The early learning office is requesting $4.5 million for the next fiscal year to establish pre-kindergarten classes on 30 public school campuses statewide that would serve about 640 low-income 4-year-olds.
It wants another $1 million to contract with so-called "family-child interaction learning providers," programs where parents stay with their preschoolers, to serve an additional 400 children. Another $218,000 would fund three new Executive Office on Early Learning employees.
At a budget briefing Monday before the House Finance and Senate Ways and Means committees, some lawmakers questioned whether the investments would be pointless if the proposed constitutional amendment ends up defeated. The amendment would allow the state to contract with private providers to build capacity.
"You would build a program one way if this amendment passes, (and) you would build it probably a different way if the amendment doesn’t pass. To do some efforts, to build something this year, which may not be either one of those models, then does that get undone?" state Sen. Laura Thielen asked. "Isn’t it premature to be bringing forward this size of an initiative around early childhood education before we get a read from the voters?"
GG Weisenfeld, director of the Executive Office on Early Learning, said she can’t sit back and wait for the outcome of the proposed constitutional amendment. She said her office, established two years ago by the Legislature, needs to be proactive in creating a comprehensive early childhood learning system.

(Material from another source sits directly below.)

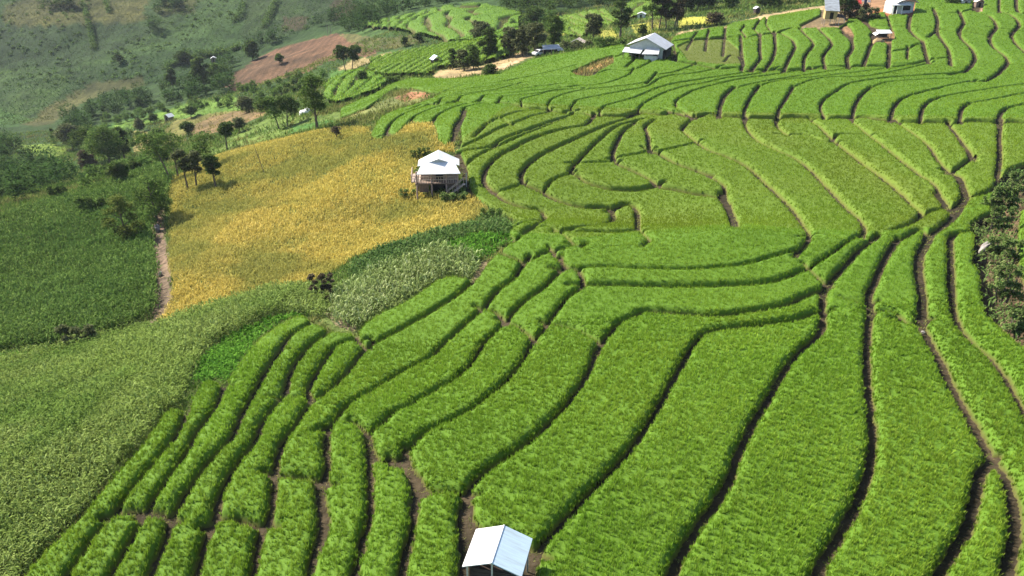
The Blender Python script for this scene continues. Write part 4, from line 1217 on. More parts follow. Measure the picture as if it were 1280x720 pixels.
def make_tree(kind, h, w, seed, leafmat, lean=0.0, stems=1, bare=.35, n=900):
    """trunk mesh with limbs, and crown mesh; foot at the origin"""
    r = np.random.default_rng(seed)
    stems_mb = []; blobs = []
    for s in range(stems):
        mb = MB(); stems_mb.append(mb)
        off = Vector((r.normal(0, .05) * w + (s - (stems - 1) / 2) * w * .28, r.normal(0, .04) * w, 0)) if stems > 1 else Vector((0, 0, 0))
        spread = Vector((r.normal(0, .04) * w + lean * h + (s - (stems - 1) / 2) * w * .25, r.normal(0, .05) * w, 0))
        fork = Vector((off.x + spread.x * .5, off.y + spread.y * .5, h * (bare + .12)))
        base_r = h * .022 / math.sqrt(stems) + .05
        mb.bar(off - Vector((0, 0, .4)), off + (fork - off) * .5, base_r * 1.2, base_r * .9); mb.bar(off + (fork - off) * .48, fork, base_r * .9, base_r * .65)
        top = Vector((off.x + spread.x, off.y + spread.y, h * .9)); mb.bar(fork, top, base_r * .62, base_r * .2)
        nb = max(4, 9 // stems + 2)
        for k in range(nb):
            t = (k + .5) / nb; z = h * (bare + .06 + (1 - bare - .14) * t)
            prof = {'round': math.sin(math.pi * (.12 + .8 * t)) ** .7, 'tall': .75 * math.sin(math.pi * (.15 + .75 * t)) ** .6 + .15, 'umbrella': .35 + .75 * t if t < .8 else .7, 'cone': 1.05 - .8 * t, 'bush': math.cos(t * 1.3)}[kind]
            a = k * 2.4 + r.uniform(-.5, .5); q = w * .5 * prof * r.uniform(.45, .8) / (1 if stems == 1 else 1.35)
            ax = off + (top - off) * (z / (h * .9))
            c = Vector((ax.x + q * math.cos(a), ax.y + q * math.sin(a), z + r.normal(0, .03) * h))
            st = off + (top - off) * max(.25, (z - h * .16) / (h * .9))
            mb.bar(st, c, base_r * .38, base_r * .12, 5)
            blobs.append((c.x, c.y, c.z, w * r.uniform(.16, .27) * (.75 if stems > 1 else 1) * (.75 + .5 * prof * .6)))
        blobs.append((top.x, top.y, h * .92, w * r.uniform(.13, .2)))
    return stems_mb, blobs

def plant(name, px, py, top, wpx, kind, leafmat, label, cat, group=None, stems=1, bare=.35, lean=0.0, bark='bark', dens=1.0, rz=0.0):
    g = at(px, py); d = float(depth_of(g)); k = d / F
    h = max(.5, (py - top) * k * 1.06); w = max(.4, wpx * k * 1.22)
    seed = int(px * 7 + py * 13)
    mb, blobs = make_tree(kind, h, w, seed, leafmat, lean, stems, bare)
    leaf = max(.22, min(.9, 2.4 * k)) * (1 if w > 2 else .7)
    n = int(min(3600, max(220, 4.6 * wpx * (py - top) * dens)))
    t = empty(name, g, rz)
    for q in mb: q.build('trunk' if name.endswith('tree') else 'stem', M[bark], t)
    o = link(bpy.data.objects.new('crown' if name.endswith('tree') else 'foliage', crown_mesh('crown', M[leafmat], blobs, n, leaf, np.random.default_rng(seed + 1))), t)
    return tag(t, label, cat, group)

TG = 'single trees on the slopes'
for a in [
 ('broadleaf_tree', 397, 163, 97, 30, 'tall', 'crown_mid', 'tallest lone dark tree at the upper edge of the golden field', .30, 1),
 ('broadleaf_tree', 355, 159, 124, 30, 'round', 'crown_mid', 'twin-stemmed round tree left of the tallest lone tree', .40, 2),
 ('sapling_tree', 421, 174, 159, 10, 'round', 'crown_purple', 'tiny thin sapling on the golden field right of the tallest tree', .4, 1),
 ('broadleaf_tree', 284, 187, 155, 16, 'round', 'crown_dark', 'small lollipop tree left of the bare pole', .5, 1),
 ('broadleaf_tree', 299, 166, 149, 12, 'round', 'crown_grey', 'small greyish tree on the tan field edge', .3, 1),
 ('broadleaf_tree', 236, 170, 154, 14, 'round', 'crown_dark', 'small dark tree above the broad umbrella tree', .3, 1),
 ('umbrella_tree', 224, 223, 170, 50, 'umbrella', 'crown_mid', 'broad umbrella-shaped tree with several stems by the golden field', .45, 3),
 ('broadleaf_tree', 239, 237, 190, 24, 'tall', 'crown_grey', 'thin grey-leaved tree standing just in front of the umbrella tree', .4, 2),
 ('broadleaf_tree', 270, 236, 195, 16, 'tall', 'crown_dark', 'slim dark lollipop tree inside the corner of the golden field', .42, 1),
 ('broadleaf_tree', 197, 276, 220, 36, 'tall', 'crown_mid', 'tall leafy tree at the upper end of the dirt track', .08, 1),
 ('broadleaf_tree', 161, 304, 242, 36, 'tall', 'crown_olive', 'big rounded olive tree left of the dirt track', .06, 1),
 ('broadleaf_tree', 150, 231, 206, 22, 'round', 'crown_dark', 'leaning round tree at the top of the dark maize', .35, 1),
 ('broadleaf_tree', 170, 217, 202, 12, 'round', 'crown_dark', 'smallest round tree right of the leaning one', .2, 1),
 ('broadleaf_tree', 158, 219, 204, 12, 'round', 'crown_mid', 'small round tree between the leaning tree and the smallest one', .2, 1),
 ('broadleaf_tree', 199, 184, 164, 19, 'round', 'crown_mid', 'round green tree left of the umbrella tree crown', .25, 1),
 ('broadleaf_tree', 118, 206, 160, 38, 'round', 'crown_dark', 'large dark spreading tree at the left of the valley clump', .25, 1),
 ('broadleaf_tree', 138, 208, 162, 40, 'round', 'crown_mid', 'large rounded green tree in the middle of the valley clump', .2, 1),
 ('broadleaf_tree', 156, 200, 162, 20, 'tall', 'crown_dark', 'tall narrow tree at the right end of the valley clump', .25, 1),
 ('broadleaf_tree', 92, 188, 158, 28, 'round', 'crown_grey', 'grey-green tree behind the pale meadow', .2, 1),
 ('broadleaf_tree', 112, 215, 190, 18, 'round', 'crown_purple', 'brownish bushy tree below the valley clump', .1, 1),
 ('broadleaf_tree', 239, 147, 134, 12, 'round', 'crown_dark', 'small dark tree in the bright valley field', .25, 1),
 ('broadleaf_tree', 193, 154, 143, 9, 'round', 'crown_dark', 'tiny dark tree left of the valley cabin', .2, 1),
 ('broadleaf_tree', 175, 166, 150, 10, 'round', 'crown_grey', 'tiny greyish tree below the bright valley strip', .2, 1),
 ('broadleaf_tree', 308, 141, 124, 20, 'round', 'crown_grey', 'grey-green bushy tree left of the white tent', .1, 1),
 ('broadleaf_tree', 330, 139, 126, 20, 'round', 'crown_mid', 'low bushy tree between the grey one and the white tent', .1, 1),
 ('broadleaf_tree', 217, 112, 88, 14, 'cone', 'crown_dark', 'dark pointed tree at the foot of the far hill', .15, 1),
 ('broadleaf_tree', 256, 112, 74, 20, 'tall', 'crown_dark', 'tall dark tree below the hillside hut', .15, 1),
 ('broadleaf_tree', 272, 102, 82, 16, 'round', 'crown_mid', 'lighter tree beside the tall dark one below the hillside hut', .15, 1),
 ('broadleaf_tree', 350, 80, 69, 8, 'round', 'crown_mid', 'single small tree on the brown ploughed hill', .2, 1),
 ('broadleaf_tree', 316, 76, 53, 17, 'tall', 'crown_dark', 'dark tree on the upper edge of the brown hill', .15, 1),
 ('broadleaf_tree', 150, 79, 69, 11, 'round', 'crown_dark', 'lone small tree in the far left green hillside', .2, 1),
 ('broadleaf_tree', 230, 79, 65, 16, 'round', 'crown_dark', 'round tree left of the hillside hut', .15, 1),
 ('broadleaf_tree', 436, 88, 61, 24, 'umbrella', 'crown_dark', 'dark tree with two trunks beside the far terraces', .4, 2),
 ('broadleaf_tree', 453, 105, 91, 10, 'round', 'crown_mid', 'small tree alone among the bright stepped plots', .35, 1),
 ('broadleaf_tree', 506, 58, 47, 7, 'tall', 'crown_dark', 'narrow dark tree under the far hillside terraces', .1, 1),
 ('broadleaf_tree', 524, 53, 43, 9, 'round', 'crown_dark', 'small dark tree right of the narrow one under the far terraces', .1, 1),
 ('broadleaf_tree', 611, 73, 39, 20, 'tall', 'crown_dark', 'dark egg-shaped tree standing clear of the grove', .12, 1),
 ('broadleaf_tree', 600, 52, 30, 22, 'round', 'crown_grey', 'wide grey-green tree behind the egg-shaped tree', .1, 1),
 ('broadleaf_tree', 566, 87, 63, 9, 'tall', 'crown_dark', 'thin dark columnar tree right of the blue-white hut', .1, 1),
 ('broadleaf_tree', 580, 88, 66, 18, 'round', 'crown_grey', 'broad dark tree next to the thin columnar one', .1, 1),
 ('broadleaf_tree', 592, 87, 60, 16, 'tall', 'crown_mid', 'tallest tree of the clump above the earth path', .1, 1),
 ('broadleaf_tree', 612, 96, 82, 15, 'round', 'crown_dark', 'squat dark tree at the end of the earth path', .1, 1),
 ('broadleaf_tree', 668, 32, 12, 22, 'round', 'crown_dark', 'round blue-black tree above the grove', .12, 1),
 ('broadleaf_tree', 637, 71, 38, 20, 'tall', 'crown_grey', 'first grey tree of the grove beside the parked shed', .12, 1),
 ('broadleaf_tree', 653, 70, 36, 22, 'round', 'crown_grey', 'middle tree of the grove beside the parked shed', .12, 1),
 ('broadleaf_tree', 668, 68, 32, 24, 'tall', 'crown_grey', 'tall brown-tinged tree of the grove by the shed', .12, 1),
 ('broadleaf_tree', 692, 60, 24, 18, 'tall', 'crown_mid', 'loose green tree right of the pale pole', .15, 1),
 ('broadleaf_tree', 742, 51, 21, 20, 'tall', 'crown_grey', 'thin-crowned grey tree left of the tall dark column tree', .18, 1),
 ('broadleaf_tree', 775, 49, -6, 20, 'tall', 'crown_dark', 'tall dark column-shaped tree behind the farmhouse', .15, 1),
 ('broadleaf_tree', 803, 45, 33, 10, 'round', 'crown_dark', 'small dark round tree just behind the farmhouse roof', .2, 1),
 ('broadleaf_tree', 820, 37, -6, 28, 'tall', 'crown_mid', 'loose green tree with pale trunks right of the far white hut', .32, 2),
 ('broadleaf_tree', 836, 36, 0, 24, 'tall', 'crown_purple', 'brownish tree at the right of the loose green one', .3, 2),
 ('broadleaf_tree', 846, 33, 3, 16, 'round', 'crown_dark', 'dark tree above the start of the sandy path', .2, 1),
 ('broadleaf_tree', 858, 15, -12, 18, 'tall', 'crown_dark', 'dark tree at the left of the wood edge', .12, 1),
 ('broadleaf_tree', 872, 13, -14, 18, 'tall', 'crown_mid', 'green tree in the middle of the wood edge', .12, 1),
 ('broadleaf_tree', 886, 12, -10, 16, 'tall', 'crown_dark', 'dark tree at the right of the wood edge', .12, 1),
 ('broadleaf_tree', 893, 31, 19, 19, 'round', 'crown_purple', 'dark reddish round tree beside the sandy path', .1, 1),
 ('broadleaf_tree', 912, 12, -4, 16, 'round', 'crown_mid', 'bright green tree left of the small white hut', .1, 1),
 ('broadleaf_tree', 952, 12, -14, 18, 'tall', 'crown_dark', 'dark tree behind the small white hut', .1, 1),
 ('broadleaf_tree', 967, 12, -14, 18, 'tall', 'crown_dark', 'dark tree right of the small white hut', .1, 1),
 ('broadleaf_tree', 1056, 24, -8, 22, 'round', 'crown_dark', 'dark tree overhanging the grey-roofed shack', .15, 1),
 ('broadleaf_tree', 1192, 6, -8, 18, 'round', 'crown_dark', 'dark tree left of the pale blue roof', .1, 1),
]:
    nm, px, py, top, w, kind, lm, lab, bare, stems = a
    plant(nm, px, py, top, w, kind, lm, lab, 'tree', TG, stems, bare, dens=1.1, bark='bark' if lm != 'crown_mid' else 'bark')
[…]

"If the constitutional amendment passes or not, we still need to really look at how can we better utilize our (public school) campuses and teachers to really help with this population," Weisenfeld said. "I don’t think it can be 100 percent in private preschools. I don’t think it can be 100 percent in (Department of Education) public schools. It really does need to be a combination."
Thielen (D, Kailua-Portlock) said the Legislature already funded $6 million last session for tuition subsidies for low-income families who will be affected by the kindergarten changes.
The Department of Education has estimated that 5,100 4-year-olds will be affected in the 2014-15 school year that begins in August. The $6 million in subsidies — to be administered by the existing Preschool Open Doors program under the state Department of Human Services — will assist about 900 of those children.
"The Preschool Open Doors funding is wonderful, but it only funds a fraction of the children … so part of our concern is, How do we help meet the needs of more children and really help them prepare for kindergarten?" Weisenfeld said.
The Department of Human Services in its budget is seeking an additional $2.5 million aimed at reconfiguring the Preschool Open Doors’ co-payment system to help more needy families afford preschool.
Other lawmakers expressed support Monday for the administration’s efforts.
Sen. Jill Tokuda (D, Kaneohe-Kailua), chairwoman of the Senate Education Committee, said the proposals to expand preschool access through more subsidies, classes at public schools and family-child interaction learning programs are important steps toward "beefing up the different options and increasing the universe of families we can support."
"These children will not be able to enter kindergarten in August — before people are lining up for the ballot boxes," Tokuda said after the briefing. "There is that sense of urgency. Yes, it’s ambitious, it’s aggressive, but it’s about making sure our kids are ready to enter kindergarten and laying the foundation for an early childhood learning system we’d like to see if and when the constitutional amendment passes."